Robert Fromont

Stranger in an Even Stranger Land

Nothing to write home about

La pesadilla tango

Tuesday, 15 Mar 2005 - 4:10AM

Milongas are both fascinating and nauseating places.

A milonga can seem like an awful kind of mutual-prostitution-auction. Between each tanda there's about a minute of bidding-time, when men and women cast their bodies or eyes about looking for someone to bid on them. The signal is slight, and easy to miss or mistake - a raise eyebrow, an upturned palm, a hopeful stare. Then quite quickly the bidding closes off. The successful transactions take to the floor to discover if they got what they bargained for, if the other can come up with the goods. The rejected resign themselves to another 15 minutes of sitting mezmerized by the dancefloor (in the case of women), or circumnavigating it as if they're looking for the bathroom (in the case of men).

As a result, the non-dancefloor areas of the milonga are filled with women who appear to be waiting for that dream dance from someone who hasn't arrived yet, and might not arrive tonight, but who will surely turn up one of these nights.

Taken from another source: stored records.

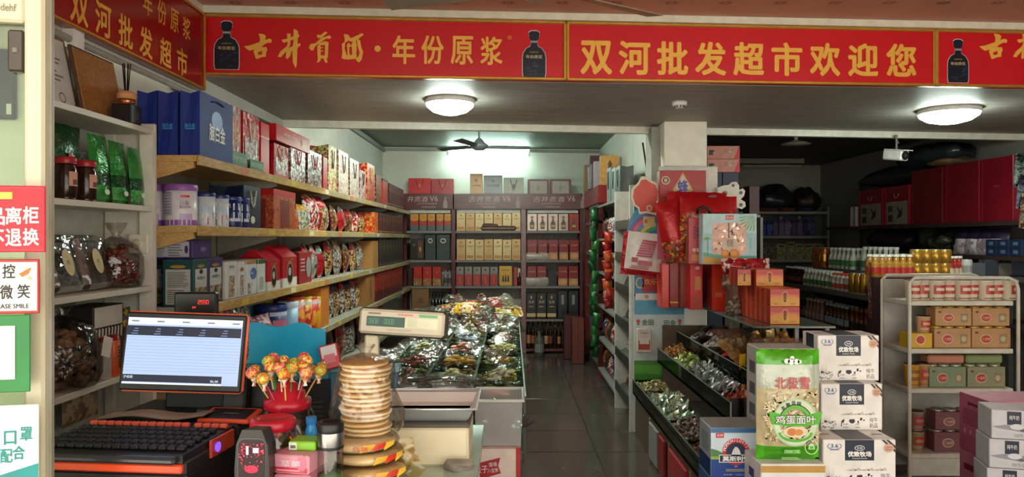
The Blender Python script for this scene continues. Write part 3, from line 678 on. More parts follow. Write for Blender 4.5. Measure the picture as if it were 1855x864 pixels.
t = tag(heap(0, 0, 0, 46, .09, .2, .14, .02, [M('#2c3230', .3), M('#8a958f', .2, .3), M('#3d4441', .3)], 9).build('charm_pile'), 'heap of dark and silver wrapped sweets below the walnut bag', 'sweets', kind='stuff'); put(t, -1.79, 3.13, .762)
o = bag_pouch('snack_bag', 'folded tan snack bag lying over the wrapped sweets', .26, .16, .05, [(1, PAT(['#8a7350', '#6d5a40', '#b3a07a'], 18))], seed=34); put(o, -1.82, 3.12, .93, PI / 2)

# ---- the long wall shelf
XE = -1.50
SH = (2.10, 1.76, 1.37, .985, .56, .14)
gd = thing('wall_shelf', 'long wooden wall shelf running down the left wall to the back', 'shelf', (-1.7, 7, 0))
def gl(o): o.location = (1.7, -7, 0); return o
y0, y1 = 3.545, 10.95
WD = WOOD('#b98f52', '#d0ab6e'); RAIL = M('#a89a72', .35, .1, .2, 10); SB = M('#9a988d', .5)
gl(MB().box(XL + .005, y0, 0, XL + .02, y1, 2.45, M('#8f8d80', .6)).build('back_panel', gd))
for k, z in enumerate(SH):
    gl(MB().box(XL + .02, y0, z - .03, XE - .012, y1, z, WD if k < 2 else SB).build('plank', gd))
    gl(MB().cbox(XE - .012, y0, z - .048, XE, 6.0, z + .002, WOOD('#a9803f', '#c7a35f') if k < 3 else RAIL, .003).build('price_rail', gd))
    gl(MB().cbox(XE - .012, 6.004, z - .048, XE, y1, z + .002, RAIL, .003).build('price_rail', gd))
    n = 14
    for q in range(n):    # price tickets
        if k < 4 and q % 2 == k % 2:
            yy = 4.1 + q * .46; gl(MB().box(XE, yy, z - .04, XE + .002, yy + .11, z - .006, (M('#c9683a', .5), M('#d9cfae', .5), M('#caa93d', .5))[(q + k) % 3]).build('price_ticket', gd))
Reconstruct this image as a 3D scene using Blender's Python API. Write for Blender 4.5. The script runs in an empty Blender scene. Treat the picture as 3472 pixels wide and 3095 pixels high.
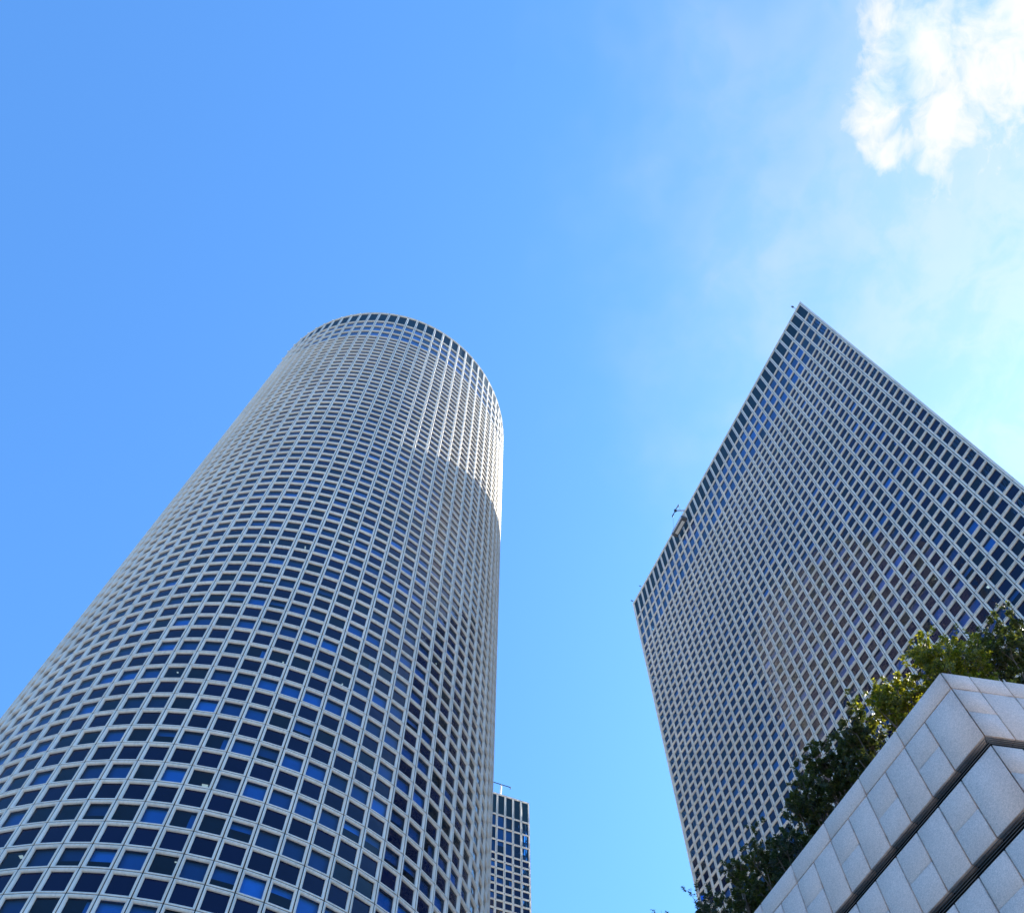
import bpy, math, random
import numpy as np
from mathutils import Matrix, Vector

random.seed(11)
rng = np.random.default_rng(11)
scene = bpy.context.scene
COL = scene.collection

# ------------------------------------------------------------------ camera
EYE = 1.6                                     # eye height of the photographer
PXW, PXH = 3472.0, 3095.0
F, PPX, PPY = 3274.8, 1736.0, 2312.0          # the photo is the upper part of a portrait frame
M = np.array([[0.9999932128187237, -0.0036843339271800286, 0.0],
              [-0.0031059224583057776, -0.8430021380348292, -0.5379012442023068],
              [0.0019818078034869097, 0.537897593369054, -0.8430078596819902]])
cam = bpy.data.cameras.new('camera')
cam.sensor_fit = 'HORIZONTAL'
cam.sensor_width = 36.0
cam.lens = 36.0 * F / PXW
cam.shift_y = (PPY - PXH / 2) / PXW
cam.clip_end = 6000
cam_ob = bpy.data.objects.new('camera', cam)
COL.objects.link(cam_ob)
mw = Matrix([list(M[i]) + [0] for i in range(3)] + [[0, 0, 0, 1]])
mw.translation = Vector((0, 0, EYE))
cam_ob.matrix_world = mw
scene.camera = cam_ob

# ------------------------------------------------------------------ sky and sun
SUN_AZ, SUN_EL = math.radians(28.6), math.radians(42.0)   # azimuth from +X towards +Y
world = bpy.data.worlds.new('World')
scene.world = world
world.use_nodes = True


class NT:
    """tiny node helper"""
    def __init__(self, tree):
        self.t = tree
        tree.nodes.clear()

    def n(self, typ, ins=None, **kw):
        nd = self.t.nodes.new(typ)
        for k, v in kw.items():
            setattr(nd, k, v)
        for k, v in (ins or {}).items():
            s = nd.inputs[k]
            if hasattr(v, 'is_output'):
                self.t.links.new(v, s)
            elif isinstance(v, bpy.types.Node):
                self.t.links.new(v.outputs[0], s)
            else:
                s.default_value = v
        return nd

    def math(self, op, a, b=0.0, c=0.0, clamp=False):
        return self.n('ShaderNodeMath', {0: a, 1: b, 2: c}, operation=op, use_clamp=clamp).outputs[0]

    def mix(self, fac, a, b, blend='MIX'):
        nd = self.n('ShaderNodeMix', {'Factor': fac, 6: a, 7: b}, data_type='RGBA', blend_type=blend)
        return nd.outputs[2]

    def ramp(self, v, lo, hi, tlo=0.0, thi=1.0, interp='SMOOTHSTEP'):
        return self.n('ShaderNodeMapRange', {'Value': v, 1: lo, 2: hi, 3: tlo, 4: thi},
                      interpolation_type=interp).outputs[0]


w = NT(world.node_tree)
sky = w.n('ShaderNodeTexSky', sky_type='NISHITA', sun_disc=False, sun_elevation=SUN_EL,
          sun_rotation=math.pi / 2 - SUN_AZ, altitude=30, air_density=1.0, dust_density=0.8, ozone_density=3.0)
skyg = w.n('ShaderNodeGamma', {'Color': sky.outputs[0], 'Gamma': 0.8}).outputs[0]
skyc = w.mix(1.0, skyg, (0.45, 0.895, 1.35, 1), 'MULTIPLY')      # the deep blue of the photo's clear air
dirn = w.n('ShaderNodeTexCoord').outputs['Generated']
sx = w.n('ShaderNodeSeparateXYZ', {0: dirn})
zz = w.math('MAXIMUM', sx.outputs[2], 0.04)
px_, py_ = w.math('DIVIDE', sx.outputs[0], zz), w.math('DIVIDE', sx.outputs[1], zz)   # flat cloud layer overhead
lay = w.n('ShaderNodeCombineXYZ', {0: px_, 1: py_, 2: 0.0}).outputs[0]
warp = w.n('ShaderNodeTexNoise', {'Vector': lay, 'Scale': 9.0, 'Detail': 3.0, 'Roughness': 0.55})
wv = w.n('ShaderNodeVectorMath', {0: warp.outputs['Color'], 1: (0.5, 0.5, 0.5)}, operation='SUBTRACT').outputs[0]
wv = w.n('ShaderNodeVectorMath', {0: wv, 'Scale': 0.09}, operation='SCALE').outputs[0]
layw = w.n('ShaderNodeVectorMath', {0: lay, 1: wv}, operation='ADD').outputs[0]
fb = w.n('ShaderNodeTexNoise', {'Vector': layw, 'Scale': 13.0, 'Detail': 9.0, 'Roughness': 0.58, 'Lacunarity': 2.1}).outputs[0]
fine = w.n('ShaderNodeTexNoise', {'Vector': layw, 'Scale': 46.0, 'Detail': 6.0, 'Roughness': 0.6}).outputs[0]
sl = w.n('ShaderNodeSeparateXYZ', {0: layw})


def blob(cx, cy, rx, ry):
    a = w.math('DIVIDE', w.math('SUBTRACT', sl.outputs[0], cx), rx)
    b = w.math('DIVIDE', w.math('SUBTRACT', sl.outputs[1], cy), ry)
    return w.math('SUBTRACT', 1.0, w.math('SQRT', w.math('ADD', w.math('MULTIPLY', a, a), w.math('MULTIPLY', b, b))))


shape = w.math('MAXIMUM', blob(0.435, -0.03, 0.13, 0.14), blob(0.390, 0.05, 0.040, 0.075))
shape = w.math('MAXIMUM', shape, blob(0.326, 0.030, 0.040, 0.060))
shape = w.math('MAXIMUM', shape, blob(0.345, 0.070, 0.050, 0.024))
shape = w.math('MAXIMUM', shape, w.math('ADD', blob(0.360, -0.01, 0.06, 0.06), 0.22))
dens = w.math('ADD', w.math('MULTIPLY', shape, 1.1), w.math('MULTIPLY', w.math('SUBTRACT', fb, 0.5), 2.0))
dens = w.math('ADD', dens, w.math('MULTIPLY', w.math('SUBTRACT', fine, 0.5), 1.0))
cover = w.ramp(dens, -0.15, 1.1)
veil = w.ramp(w.math('ADD', blob(0.50, 0.10, 0.50, 0.58), w.math('MULTIPLY', w.math('SUBTRACT', warp.outputs[0], 0.5), 0.35)), 0.0, 1.0, 0.0, 0.50)
cover = w.math('MAXIMUM', cover, veil)
CLOUD = 2.75
ccol = w.mix(w.ramp(fb, 0.35, 0.6), (CLOUD * 0.74, CLOUD * 0.90, CLOUD, 1), (CLOUD, CLOUD, CLOUD, 1))
col = w.mix(cover, skyc, ccol)
bg = w.n('ShaderNodeBackground', {'Color': col, 'Strength': 0.15})
w.n('ShaderNodeOutputWorld', {0: bg.outputs[0]})

sun = bpy.data.lights.new('sun', 'SUN')
sun.energy = 5.0
sun.angle = math.radians(0.53)
sun.color = (1.0, 0.93, 0.80)
sun_ob = bpy.data.objects.new('sun', sun)
COL.objects.link(sun_ob)
SDIR = Vector((math.cos(SUN_EL) * math.cos(SUN_AZ), math.cos(SUN_EL) * math.sin(SUN_AZ), math.sin(SUN_EL)))
sun_ob.rotation_euler = SDIR.to_track_quat('Z', 'Y').to_euler()
sun_ob.location = (200, 120, 300)

scene.view_settings.view_transform = 'Standard'
scene.view_settings.look = 'None'
scene.view_settings.gamma = 1.0
scene.view_settings.exposure = 1.35
scene.render.engine = 'CYCLES'
scene.cycles.max_bounces = 8
scene.cycles.transparent_max_bounces = 12
scene.cycles.caustics_reflective = False
scene.cycles.caustics_refractive = False


# ------------------------------------------------------------------ materials
def mat(name):
    m = bpy.data.materials.new(name)
    m.use_nodes = True
    return m, NT(m.node_tree)


def finish(nt, shader):
    nt.n('ShaderNodeOutputMaterial', {0: shader})


def rnd(nt):
    """one random number per piece, whether it is an object or an island of a joined mesh"""
    a = nt.n('ShaderNodeNewGeometry').outputs['Random Per Island']
    b = nt.n('ShaderNodeObjectInfo').outputs['Random']
    return nt.math('FRACT', nt.math('ADD', a, b))


def plain(name, colr, rough=0.6, metal=0.0, var=0.0, nscale=1.0, bump=0.0, bscale=20.0, piece=0.0, spec=0.5):
    m, nt = mat(name)
    pos = nt.n('ShaderNodeTexCoord').outputs['Object']
    c = tuple(colr) + (1,)
    if var:
        nz = nt.n('ShaderNodeTexNoise', {'Vector': pos, 'Scale': nscale, 'Detail': 6.0}).outputs[0]
        v = nt.ramp(nz, 0.3, 0.7, 1 - var, 1 + var, 'LINEAR')
        if piece:
            v = nt.math('MULTIPLY', v, nt.ramp(rnd(nt), 0, 1, 1 - piece, 1 + piece, 'LINEAR'))
        c = nt.n('ShaderNodeVectorMath', {0: c[:3], 'Scale': v}, operation='SCALE').outputs[0]
    ins = {'Base Color': c, 'Roughness': rough, 'Metallic': metal, 'Specular IOR Level': spec}
    if bump:
        bz = nt.n('ShaderNodeTexNoise', {'Vector': pos, 'Scale': bscale, 'Detail': 4.0}).outputs[0]
        ins['Normal'] = nt.n('ShaderNodeBump', {'Strength': bump, 'Distance': 0.01, 'Height': bz}).outputs[0]
    finish(nt, nt.n('ShaderNodeBsdfPrincipled', ins).outputs[0])
    return m


def concrete_material():
    m, nt = mat('white_precast')
    pos = nt.n('ShaderNodeNewGeometry').outputs['Position']
    big = nt.n('ShaderNodeTexNoise', {'Vector': pos, 'Scale': 0.09, 'Detail': 5.0}).outputs[0]
    st = nt.n('ShaderNodeVectorMath', {0: pos, 1: (5.0, 5.0, 0.35)}, operation='MULTIPLY').outputs[0]
    streak = nt.n('ShaderNodeTexNoise', {'Vector': st, 'Scale': 1.0, 'Detail': 4.0, 'Roughness': 0.6}).outputs[0]
    v = nt.ramp(big, 0.3, 0.7, 0.93, 1.05, 'LINEAR')
    v = nt.math('MULTIPLY', v, nt.ramp(streak, 0.42, 0.75, 1.03, 0.84))
    v = nt.math('MULTIPLY', v, nt.ramp(rnd(nt), 0, 1, 0.94, 1.05, 'LINEAR'))
    c = nt.n('ShaderNodeVectorMath', {0: (0.76, 0.71, 0.63), 'Scale': v}, operation='SCALE').outputs[0]
    finish(nt, nt.n('ShaderNodeBsdfPrincipled', {'Base Color': c, 'Roughness': 0.6}).outputs[0])
    return m


M_CONC = concrete_material()
M_JOINT = plain('joint_seal', (0.010, 0.013, 0.015), 0.9, spec=0.1)
M_METAL = plain('grey_metal', (0.30, 0.31, 0.32), 0.45, 0.6, var=0.15, nscale=3)
M_CRAD = plain('cradle_grey', (0.12, 0.12, 0.125), 0.5, 0.3, var=0.2, nscale=3)
M_DARKM = plain('dark_blue_metal', (0.03, 0.05, 0.09), 0.5, 0.3, var=0.2, nscale=3)
M_WHITEM = plain('white_paint', (0.75, 0.75, 0.73), 0.4)
M_CABLE = plain('steel_cable', (0.12, 0.12, 0.13), 0.5, 0.5)
M_DARK = plain('dark_interior', (0.05, 0.052, 0.055), 0.9)
M_CEIL = plain('office_ceiling', (0.16, 0.17, 0.21), 0.9)
M_ROOF = plain('roof_gravel', (0.25, 0.24, 0.22), 0.95, var=0.2, nscale=0.5)
M_SOIL = plain('soil', (0.07, 0.05, 0.035), 0.95, var=0.3, nscale=6)
M_BARK = plain('bark', (0.10, 0.075, 0.055), 0.9, var=0.3, nscale=9)
M_LAMP = plain('lamp_globe', (0.85, 0.85, 0.8), 0.25)


def wavy(nt, strength, scale):
    pos = nt.n('ShaderNodeNewGeometry').outputs['Position']
    nz = nt.n('ShaderNodeTexNoise', {'Vector': pos, 'Scale': scale, 'Detail': 1.5}).outputs[0]
    return nt.n('ShaderNodeBump', {'Strength': strength, 'Distance': 0.05, 'Height': nz}).outputs[0]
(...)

Someone who's definitely
not one of those patrolling the tables glancing fruitlessly left and right.

Meanwhile the dancefloor is filled with the women who got sick of waiting for the dream and decided to try settling for one of the lesser patrollers. Some of the ladies have a visage of determined bliss, as though by shear force of will, this
will be the dance they've been waiting for all their lives. Some of the men dance with a swagger, to express a shaky conviction that they are the partner she's been hoping for all this time. They came to fulfil someone's fantasy, and in turn fulfil their own.

After four tangos, it's thankyous and goodbyes, and the bidding opens again, some more desperate than last time, some more resigned. All still clutching their Cinderella tango fantasy to their hearts -
a tall dark stranger and a willowy damsel come together on an exotic dancefloor, barely a word is spoken but they communicate with their bodies through the music, and despite the pressing throng on all sides, share a long moment of mutual discovery and touching intimacy, and then... they part, never to see each other again.

Sometimes I think maybe we should all just grow up.